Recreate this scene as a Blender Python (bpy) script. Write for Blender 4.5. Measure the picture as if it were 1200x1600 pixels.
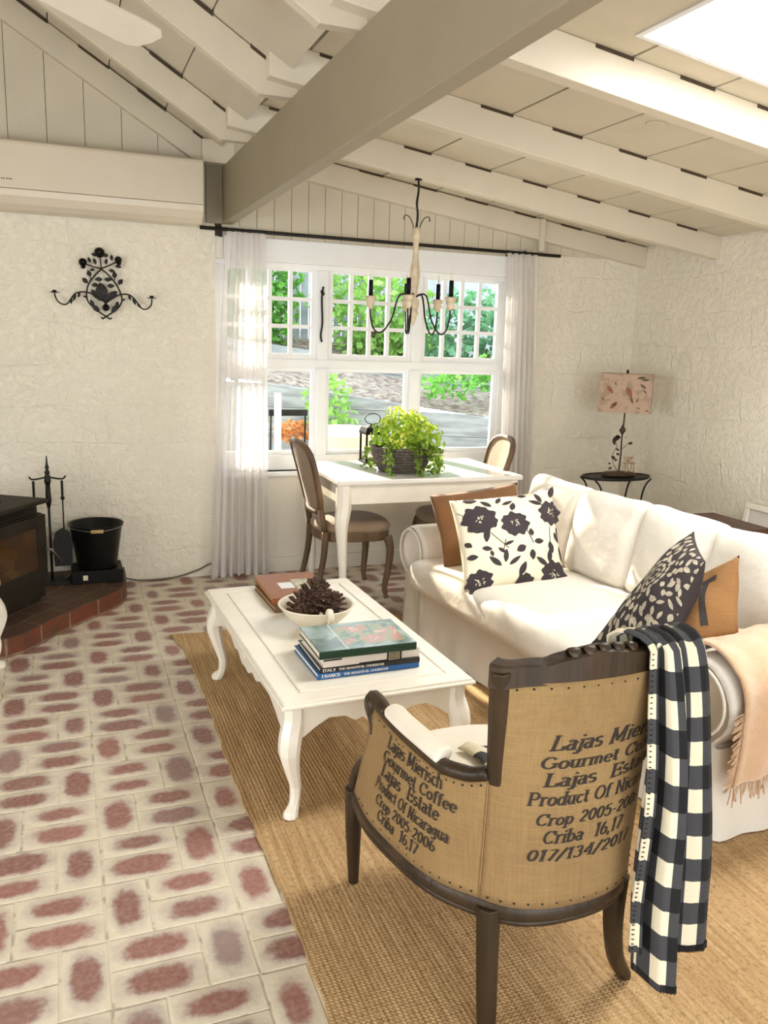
import bpy, bmesh, math, random
from mathutils import Vector, Matrix
from math import sin, cos, pi, radians as rad

random.seed(7)
for _o in list(bpy.data.objects):
    bpy.data.objects.remove(_o, do_unlink=True)
SC = bpy.context.scene
COL = SC.collection

# ------------------------------------------------------------------ camera
H = 1.6
yaw, pit, rol, FPX = rad(21.3), rad(11.75), rad(1.9), 1296.0
F = Vector((sin(yaw)*cos(pit), cos(yaw)*cos(pit), -sin(pit)))
R0 = Vector((cos(yaw), -sin(yaw), 0)); U0 = R0.cross(F)
Rv = R0*cos(rol) + U0*sin(rol); Uv = U0*cos(rol) - R0*sin(rol)
cam = bpy.data.cameras.new('camera')
camo = bpy.data.objects.new('camera', cam); COL.objects.link(camo)
M3 = Matrix((Rv, Uv, -F)).transposed()
camo.matrix_world = Matrix.Translation((0, 0, H)) @ M3.to_4x4()
cam.sensor_fit = 'VERTICAL'; cam.sensor_height = 36.0; cam.lens = 36.0*FPX/1600
cam.clip_start = .05; cam.clip_end = 200
SC.camera = camo

# ------------------------------------------------------------------ light
SC.view_settings.view_transform = 'Standard'
SC.view_settings.look = 'None'
SC.view_settings.gamma = 1
SC.view_settings.exposure = 0.17
SC.view_settings.use_curve_mapping = False
w = bpy.data.worlds.new('sky'); SC.world = w; w.use_nodes = True
wn = w.node_tree.nodes; wl = w.node_tree.links
bg = wn['Background']; bg.inputs[0].default_value = (.84, .92, 1.0, 1); bg.inputs[1].default_value = 3.9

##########

**STATED TASK**: Write out the lines from the start of the material to the line with "SC.camera = camo", inclusive and exactly. Skip the pictures.

**RESPONSE FOR THIS EXERCISE**:
Recreate this scene as a Blender Python (bpy) script. Write for Blender 4.5. Measure the picture as if it were 1200x1600 pixels.
import bpy, bmesh, math, random
from mathutils import Vector, Matrix
from math import sin, cos, pi, radians as rad

random.seed(7)
for _o in list(bpy.data.objects):
    bpy.data.objects.remove(_o, do_unlink=True)
SC = bpy.context.scene
COL = SC.collection

# ------------------------------------------------------------------ camera
H = 1.6
yaw, pit, rol, FPX = rad(21.3), rad(11.75), rad(1.9), 1296.0
F = Vector((sin(yaw)*cos(pit), cos(yaw)*cos(pit), -sin(pit)))
R0 = Vector((cos(yaw), -sin(yaw), 0)); U0 = R0.cross(F)
Rv = R0*cos(rol) + U0*sin(rol); Uv = U0*cos(rol) - R0*sin(rol)
cam = bpy.data.cameras.new('camera')
camo = bpy.data.objects.new('camera', cam); COL.objects.link(camo)
M3 = Matrix((Rv, Uv, -F)).transposed()
camo.matrix_world = Matrix.Translation((0, 0, H)) @ M3.to_4x4()
cam.sensor_fit = 'VERTICAL'; cam.sensor_height = 36.0; cam.lens = 36.0*FPX/1600
cam.clip_start = .05; cam.clip_end = 200
SC.camera = camo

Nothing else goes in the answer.